### DIRECTIONS
Only the lines from the one containing "Keep writing the" through the one containing "o = s.build('slats', 'oak', t); o.location = (-RX, -4.0, -.142)" are to be copied, exactly and with both ends kept.

---------- MATERIAL SHOWN

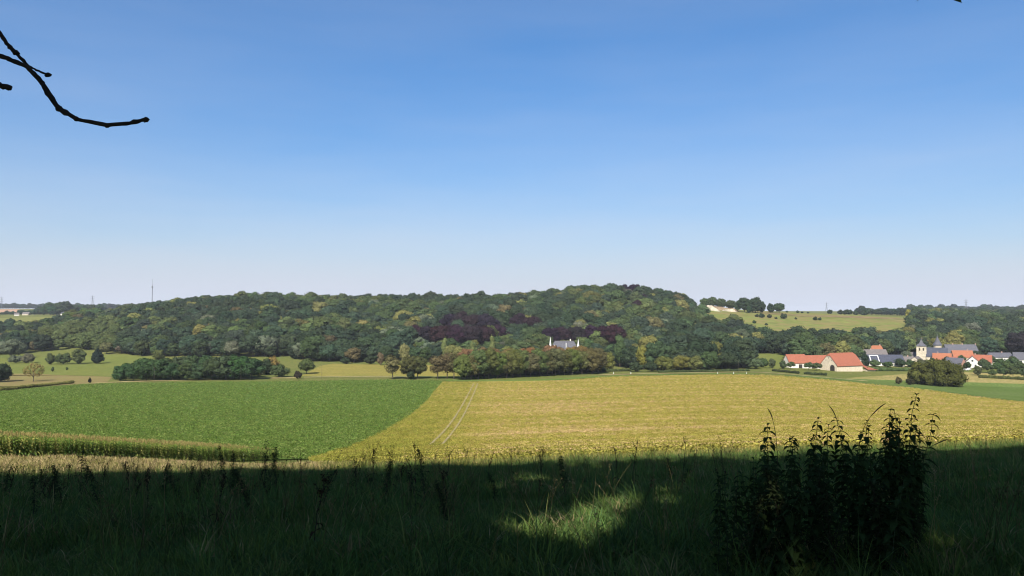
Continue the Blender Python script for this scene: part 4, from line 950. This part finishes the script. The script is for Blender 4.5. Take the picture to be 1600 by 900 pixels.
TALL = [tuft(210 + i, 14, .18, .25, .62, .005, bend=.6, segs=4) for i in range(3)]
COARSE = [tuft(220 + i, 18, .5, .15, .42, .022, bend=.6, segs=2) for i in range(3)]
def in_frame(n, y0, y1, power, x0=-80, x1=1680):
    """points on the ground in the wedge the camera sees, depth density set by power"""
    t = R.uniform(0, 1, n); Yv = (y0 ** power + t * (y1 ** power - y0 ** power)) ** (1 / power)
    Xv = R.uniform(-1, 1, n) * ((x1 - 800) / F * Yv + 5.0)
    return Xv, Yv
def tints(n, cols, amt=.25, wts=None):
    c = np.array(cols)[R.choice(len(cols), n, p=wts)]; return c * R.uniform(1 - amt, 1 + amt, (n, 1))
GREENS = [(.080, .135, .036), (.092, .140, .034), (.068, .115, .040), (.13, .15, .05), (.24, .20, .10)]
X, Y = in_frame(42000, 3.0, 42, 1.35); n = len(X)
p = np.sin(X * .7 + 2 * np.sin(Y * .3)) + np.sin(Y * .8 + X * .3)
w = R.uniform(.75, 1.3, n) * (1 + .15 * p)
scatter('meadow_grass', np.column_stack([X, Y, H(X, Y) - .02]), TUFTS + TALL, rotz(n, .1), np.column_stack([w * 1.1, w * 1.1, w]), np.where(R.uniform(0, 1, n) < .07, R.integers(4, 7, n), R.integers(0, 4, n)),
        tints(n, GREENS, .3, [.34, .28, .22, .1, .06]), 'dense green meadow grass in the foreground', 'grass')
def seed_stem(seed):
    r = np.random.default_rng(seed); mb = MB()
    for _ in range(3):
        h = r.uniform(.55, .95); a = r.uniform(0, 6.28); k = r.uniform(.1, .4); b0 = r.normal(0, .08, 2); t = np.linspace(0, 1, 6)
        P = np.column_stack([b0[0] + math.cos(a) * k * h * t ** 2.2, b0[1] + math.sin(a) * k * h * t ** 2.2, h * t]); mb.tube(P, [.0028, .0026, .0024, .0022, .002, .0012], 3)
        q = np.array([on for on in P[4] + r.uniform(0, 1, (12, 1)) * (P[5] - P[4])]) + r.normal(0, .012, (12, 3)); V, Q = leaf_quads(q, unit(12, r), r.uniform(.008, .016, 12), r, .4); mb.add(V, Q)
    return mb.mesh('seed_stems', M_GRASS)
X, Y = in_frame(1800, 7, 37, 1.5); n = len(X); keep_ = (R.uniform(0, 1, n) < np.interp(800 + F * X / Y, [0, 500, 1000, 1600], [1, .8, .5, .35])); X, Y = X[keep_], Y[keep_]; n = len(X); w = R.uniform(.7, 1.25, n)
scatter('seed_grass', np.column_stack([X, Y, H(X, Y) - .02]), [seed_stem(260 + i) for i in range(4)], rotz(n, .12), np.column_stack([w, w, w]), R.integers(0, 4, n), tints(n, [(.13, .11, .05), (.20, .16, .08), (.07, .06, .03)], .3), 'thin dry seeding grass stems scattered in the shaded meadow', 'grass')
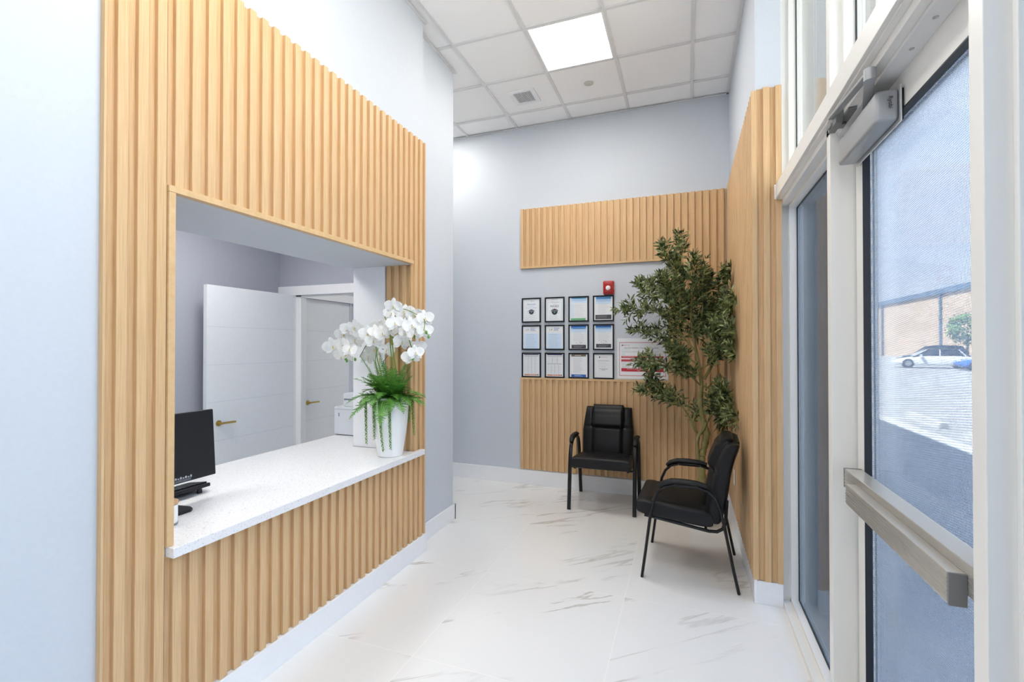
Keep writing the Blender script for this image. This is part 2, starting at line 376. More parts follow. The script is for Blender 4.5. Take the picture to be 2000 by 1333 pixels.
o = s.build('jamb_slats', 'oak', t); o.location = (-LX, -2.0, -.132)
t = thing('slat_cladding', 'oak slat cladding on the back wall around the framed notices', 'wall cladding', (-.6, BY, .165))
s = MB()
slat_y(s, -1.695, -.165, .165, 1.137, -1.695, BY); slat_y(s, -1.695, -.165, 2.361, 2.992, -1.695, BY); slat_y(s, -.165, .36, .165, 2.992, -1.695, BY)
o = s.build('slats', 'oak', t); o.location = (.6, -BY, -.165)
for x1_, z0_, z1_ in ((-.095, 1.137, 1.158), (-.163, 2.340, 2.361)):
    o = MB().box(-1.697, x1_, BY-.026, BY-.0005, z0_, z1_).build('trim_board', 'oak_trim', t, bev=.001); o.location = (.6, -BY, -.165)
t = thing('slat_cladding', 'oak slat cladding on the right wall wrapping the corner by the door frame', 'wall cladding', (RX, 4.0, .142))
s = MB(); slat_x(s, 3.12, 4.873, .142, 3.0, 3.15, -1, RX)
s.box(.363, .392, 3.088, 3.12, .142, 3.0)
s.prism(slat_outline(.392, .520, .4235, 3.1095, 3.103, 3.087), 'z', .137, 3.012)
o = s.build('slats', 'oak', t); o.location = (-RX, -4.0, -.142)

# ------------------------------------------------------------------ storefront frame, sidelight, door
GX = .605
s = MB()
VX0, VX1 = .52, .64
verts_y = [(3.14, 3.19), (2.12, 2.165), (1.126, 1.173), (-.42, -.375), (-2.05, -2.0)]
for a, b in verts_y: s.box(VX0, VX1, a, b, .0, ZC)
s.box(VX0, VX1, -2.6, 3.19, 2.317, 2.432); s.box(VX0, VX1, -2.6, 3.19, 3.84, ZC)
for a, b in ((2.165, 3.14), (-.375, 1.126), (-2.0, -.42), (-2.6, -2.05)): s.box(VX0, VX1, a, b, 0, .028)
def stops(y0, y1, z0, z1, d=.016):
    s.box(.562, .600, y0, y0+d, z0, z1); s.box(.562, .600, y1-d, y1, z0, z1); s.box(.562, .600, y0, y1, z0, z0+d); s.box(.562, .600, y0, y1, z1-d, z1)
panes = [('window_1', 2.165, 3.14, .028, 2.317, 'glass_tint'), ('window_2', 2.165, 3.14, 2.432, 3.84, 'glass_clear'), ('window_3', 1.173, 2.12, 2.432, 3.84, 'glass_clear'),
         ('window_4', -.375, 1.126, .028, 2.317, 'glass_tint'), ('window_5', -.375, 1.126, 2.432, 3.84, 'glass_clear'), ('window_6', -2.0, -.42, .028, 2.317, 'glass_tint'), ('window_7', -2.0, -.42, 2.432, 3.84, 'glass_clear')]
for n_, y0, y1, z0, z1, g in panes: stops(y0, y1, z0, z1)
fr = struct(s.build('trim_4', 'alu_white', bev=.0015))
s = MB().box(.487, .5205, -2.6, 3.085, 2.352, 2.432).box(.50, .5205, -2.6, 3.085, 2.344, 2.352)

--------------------

### EXERCISE SOLUTION
Keep writing the Blender script for this image. This is part 2, starting at line 376. More parts follow. The script is for Blender 4.5. Take the picture to be 2000 by 1333 pixels.
o = s.build('jamb_slats', 'oak', t); o.location = (-LX, -2.0, -.132)
t = thing('slat_cladding', 'oak slat cladding on the back wall around the framed notices', 'wall cladding', (-.6, BY, .165))
s = MB()
slat_y(s, -1.695, -.165, .165, 1.137, -1.695, BY); slat_y(s, -1.695, -.165, 2.361, 2.992, -1.695, BY); slat_y(s, -.165, .36, .165, 2.992, -1.695, BY)
o = s.build('slats', 'oak', t); o.location = (.6, -BY, -.165)
for x1_, z0_, z1_ in ((-.095, 1.137, 1.158), (-.163, 2.340, 2.361)):
    o = MB().box(-1.697, x1_, BY-.026, BY-.0005, z0_, z1_).build('trim_board', 'oak_trim', t, bev=.001); o.location = (.6, -BY, -.165)
t = thing('slat_cladding', 'oak slat cladding on the right wall wrapping the corner by the door frame', 'wall cladding', (RX, 4.0, .142))
s = MB(); slat_x(s, 3.12, 4.873, .142, 3.0, 3.15, -1, RX)
s.box(.363, .392, 3.088, 3.12, .142, 3.0)
s.prism(slat_outline(.392, .520, .4235, 3.1095, 3.103, 3.087), 'z', .137, 3.012)
o = s.build('slats', 'oak', t); o.location = (-RX, -4.0, -.142)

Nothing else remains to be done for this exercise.